Ideas come from everywhere - the whale in The Wild Beyond is based on a real whale which got trapped in the Thames a few years ago, Dagger is based on a family member’s dog (much nicer than his fictional namesake) and the omnium fruit is based on durian fruit. But for me it comes down to hearing a voice in my head (e.g. the white pigeon) then the character comes from that, and the plot is driven by what they want.

NMB: What kind of feedback do you get from your young readers? Are they inspired to take action themselves to repair the environment?


PT: I get sent many wonderful letters, stories and poems, along with some fantastic fan art, which I love. I think that actually most of the inspiring at this stage is in terms of creative writing, reading and writing books of their own (rather than eco warriors) but as I said above, if just one reader is minded to explore any of the issues raised in the book on a deeper level later in life, then I would rest happy. The books I read as a child have stayed with me more than any others, and it is a huge privilege to write for people at such a formative stage in their lives.

NMB: What books are you enjoying reading at the moment?

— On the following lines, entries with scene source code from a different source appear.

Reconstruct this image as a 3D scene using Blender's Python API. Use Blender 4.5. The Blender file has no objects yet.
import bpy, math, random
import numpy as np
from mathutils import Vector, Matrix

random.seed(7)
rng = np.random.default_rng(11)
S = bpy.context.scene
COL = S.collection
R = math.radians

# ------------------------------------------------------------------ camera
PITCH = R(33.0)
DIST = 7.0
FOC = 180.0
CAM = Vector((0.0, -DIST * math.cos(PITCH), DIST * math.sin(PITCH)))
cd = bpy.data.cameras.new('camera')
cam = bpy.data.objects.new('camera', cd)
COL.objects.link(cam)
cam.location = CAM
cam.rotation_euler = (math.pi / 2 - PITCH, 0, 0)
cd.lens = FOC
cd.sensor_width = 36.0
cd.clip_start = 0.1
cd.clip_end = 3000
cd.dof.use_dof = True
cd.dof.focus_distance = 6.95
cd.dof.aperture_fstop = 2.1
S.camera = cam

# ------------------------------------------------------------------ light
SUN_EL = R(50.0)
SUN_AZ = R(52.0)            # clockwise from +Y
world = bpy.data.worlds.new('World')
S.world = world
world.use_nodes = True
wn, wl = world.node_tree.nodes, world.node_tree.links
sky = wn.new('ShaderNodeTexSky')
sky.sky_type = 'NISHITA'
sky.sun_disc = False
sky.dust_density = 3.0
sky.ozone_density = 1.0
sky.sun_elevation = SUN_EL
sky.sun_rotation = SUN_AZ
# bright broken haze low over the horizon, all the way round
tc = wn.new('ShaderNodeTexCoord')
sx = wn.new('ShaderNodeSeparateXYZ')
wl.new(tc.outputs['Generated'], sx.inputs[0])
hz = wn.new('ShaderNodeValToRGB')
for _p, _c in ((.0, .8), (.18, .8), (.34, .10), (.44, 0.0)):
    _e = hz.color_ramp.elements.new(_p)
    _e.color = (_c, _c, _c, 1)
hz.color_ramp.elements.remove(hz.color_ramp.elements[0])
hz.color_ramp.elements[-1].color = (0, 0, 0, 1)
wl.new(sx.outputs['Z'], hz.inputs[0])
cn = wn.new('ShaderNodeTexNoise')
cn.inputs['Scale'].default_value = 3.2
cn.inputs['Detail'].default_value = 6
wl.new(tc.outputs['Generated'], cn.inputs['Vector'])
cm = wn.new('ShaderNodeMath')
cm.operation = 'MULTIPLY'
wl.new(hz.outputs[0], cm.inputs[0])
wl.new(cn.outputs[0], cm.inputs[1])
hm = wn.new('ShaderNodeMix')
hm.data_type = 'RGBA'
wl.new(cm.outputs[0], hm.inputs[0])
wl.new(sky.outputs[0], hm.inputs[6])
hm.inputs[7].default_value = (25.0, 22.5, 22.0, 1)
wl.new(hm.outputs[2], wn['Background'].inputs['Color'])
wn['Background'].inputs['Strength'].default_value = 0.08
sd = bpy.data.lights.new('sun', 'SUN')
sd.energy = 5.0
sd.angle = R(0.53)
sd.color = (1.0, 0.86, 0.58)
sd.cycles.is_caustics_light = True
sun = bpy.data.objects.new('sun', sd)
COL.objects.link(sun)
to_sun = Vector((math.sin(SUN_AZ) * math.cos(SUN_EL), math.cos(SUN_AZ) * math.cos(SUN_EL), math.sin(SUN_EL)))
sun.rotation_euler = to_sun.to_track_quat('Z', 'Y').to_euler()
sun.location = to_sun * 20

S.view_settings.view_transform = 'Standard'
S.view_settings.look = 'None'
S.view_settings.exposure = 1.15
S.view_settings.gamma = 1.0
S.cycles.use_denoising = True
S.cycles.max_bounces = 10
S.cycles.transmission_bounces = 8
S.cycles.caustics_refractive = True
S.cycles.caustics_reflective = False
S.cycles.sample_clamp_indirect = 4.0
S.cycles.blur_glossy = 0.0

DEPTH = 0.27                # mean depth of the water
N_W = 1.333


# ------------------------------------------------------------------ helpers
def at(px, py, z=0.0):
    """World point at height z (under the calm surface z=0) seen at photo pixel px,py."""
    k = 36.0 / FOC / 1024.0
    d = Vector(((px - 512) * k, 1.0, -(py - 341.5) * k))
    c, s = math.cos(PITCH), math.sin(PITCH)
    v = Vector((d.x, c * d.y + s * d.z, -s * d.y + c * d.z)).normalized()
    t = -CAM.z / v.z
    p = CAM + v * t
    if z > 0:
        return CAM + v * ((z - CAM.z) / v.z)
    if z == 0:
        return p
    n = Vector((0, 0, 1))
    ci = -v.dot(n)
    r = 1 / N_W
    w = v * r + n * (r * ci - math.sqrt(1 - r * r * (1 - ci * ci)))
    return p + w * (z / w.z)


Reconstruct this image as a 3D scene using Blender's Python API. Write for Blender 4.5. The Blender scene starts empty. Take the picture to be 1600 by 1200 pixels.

PT: I always have several books on the go. At the moment, they range from some Anthony Trollope (because I find reading a classic in bed helps me sleep well!) to some fantastic British YA for a conference panel I am chairing in October (Crow Moon by Anna McKerrow and Seed by Lisa Heathfield). I am also reading lots of books for my new story, out next year. I can’t give too much away, but they include The Sword in the Stone by T H White, Sir Gawain and the Green Knight translated by Simon Armitage and The Usborne Little Book of Castles… Recently I also really enjoyed Wolf Wilder by Katherine Rundell.